YOUR INSTRUCTIONS: Find the lines containing "high" and say how many there are, with no other words.

SOURCE MATERIAL:
· · · · ·

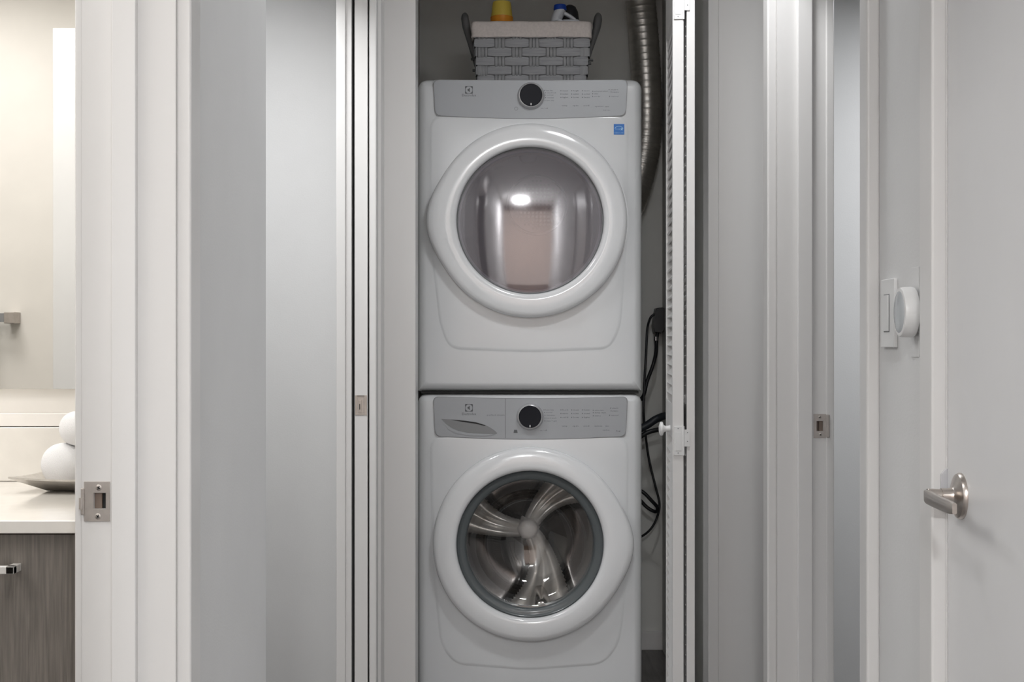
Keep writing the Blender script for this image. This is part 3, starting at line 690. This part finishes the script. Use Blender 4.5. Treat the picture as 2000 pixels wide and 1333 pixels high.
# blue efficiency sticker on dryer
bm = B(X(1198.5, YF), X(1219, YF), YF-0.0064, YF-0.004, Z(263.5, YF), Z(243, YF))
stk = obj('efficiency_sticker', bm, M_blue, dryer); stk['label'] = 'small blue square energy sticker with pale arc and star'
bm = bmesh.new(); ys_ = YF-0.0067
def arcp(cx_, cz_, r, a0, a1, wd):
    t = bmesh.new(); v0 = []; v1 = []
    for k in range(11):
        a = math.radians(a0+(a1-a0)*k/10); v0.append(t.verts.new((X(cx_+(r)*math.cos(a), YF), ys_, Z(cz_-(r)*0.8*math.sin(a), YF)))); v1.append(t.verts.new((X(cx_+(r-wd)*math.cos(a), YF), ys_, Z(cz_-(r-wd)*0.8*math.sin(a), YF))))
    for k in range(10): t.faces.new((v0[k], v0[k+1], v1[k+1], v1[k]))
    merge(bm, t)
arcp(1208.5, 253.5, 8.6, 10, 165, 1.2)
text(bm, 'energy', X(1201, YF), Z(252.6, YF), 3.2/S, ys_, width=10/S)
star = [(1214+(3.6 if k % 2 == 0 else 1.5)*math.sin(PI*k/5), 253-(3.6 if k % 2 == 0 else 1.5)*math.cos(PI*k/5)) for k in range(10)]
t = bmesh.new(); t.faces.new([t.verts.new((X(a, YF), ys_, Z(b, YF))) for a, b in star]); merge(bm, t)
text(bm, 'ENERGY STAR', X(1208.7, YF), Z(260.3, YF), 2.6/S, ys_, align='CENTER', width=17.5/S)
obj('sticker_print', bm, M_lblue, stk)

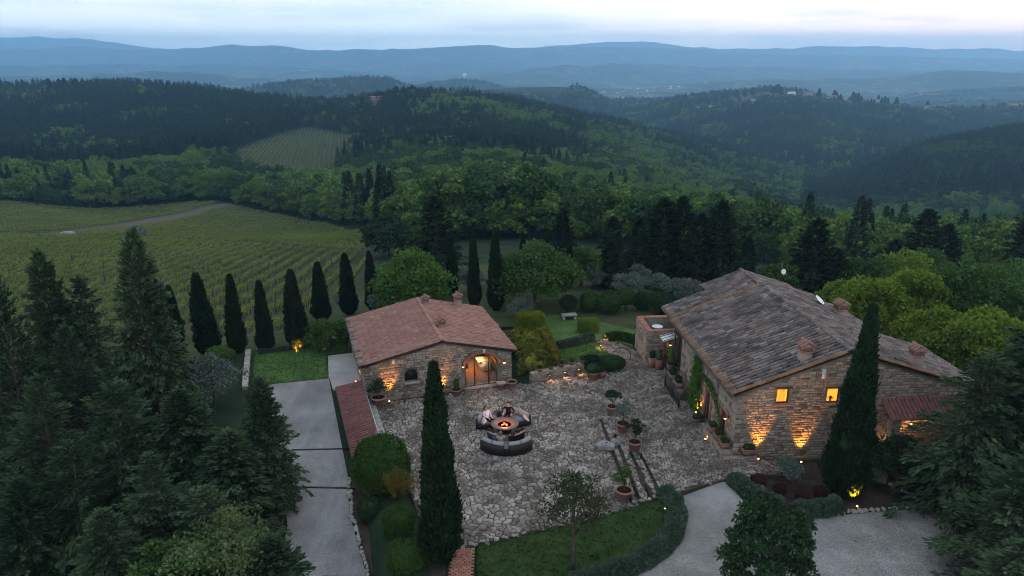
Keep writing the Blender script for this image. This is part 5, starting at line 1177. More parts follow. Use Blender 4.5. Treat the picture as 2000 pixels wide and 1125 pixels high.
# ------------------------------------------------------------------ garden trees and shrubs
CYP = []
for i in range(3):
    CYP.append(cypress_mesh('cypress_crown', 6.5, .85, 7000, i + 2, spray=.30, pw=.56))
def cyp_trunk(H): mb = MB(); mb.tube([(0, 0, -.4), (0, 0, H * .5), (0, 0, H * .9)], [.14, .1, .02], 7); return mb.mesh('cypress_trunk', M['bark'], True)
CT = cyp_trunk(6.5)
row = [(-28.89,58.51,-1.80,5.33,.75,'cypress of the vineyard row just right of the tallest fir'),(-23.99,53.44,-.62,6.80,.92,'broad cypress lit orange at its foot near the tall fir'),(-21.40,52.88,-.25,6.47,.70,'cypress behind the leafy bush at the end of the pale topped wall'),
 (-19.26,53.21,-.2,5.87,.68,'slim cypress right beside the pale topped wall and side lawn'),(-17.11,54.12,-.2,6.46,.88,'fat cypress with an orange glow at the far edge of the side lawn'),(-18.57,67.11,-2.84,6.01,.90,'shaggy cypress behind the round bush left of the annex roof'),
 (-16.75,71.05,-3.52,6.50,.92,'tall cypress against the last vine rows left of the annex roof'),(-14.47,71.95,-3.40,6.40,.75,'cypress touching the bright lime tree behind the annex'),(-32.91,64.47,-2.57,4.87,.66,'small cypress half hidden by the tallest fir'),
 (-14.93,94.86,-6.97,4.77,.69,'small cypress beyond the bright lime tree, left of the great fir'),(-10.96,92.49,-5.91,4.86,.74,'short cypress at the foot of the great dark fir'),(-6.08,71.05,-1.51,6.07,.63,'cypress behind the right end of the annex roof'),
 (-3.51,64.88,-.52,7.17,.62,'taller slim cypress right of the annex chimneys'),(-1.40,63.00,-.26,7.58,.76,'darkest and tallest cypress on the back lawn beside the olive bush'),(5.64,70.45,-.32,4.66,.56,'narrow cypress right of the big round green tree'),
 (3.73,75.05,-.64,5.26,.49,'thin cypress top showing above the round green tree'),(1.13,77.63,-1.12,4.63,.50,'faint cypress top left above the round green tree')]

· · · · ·

EXERCISE OUTPUT: 2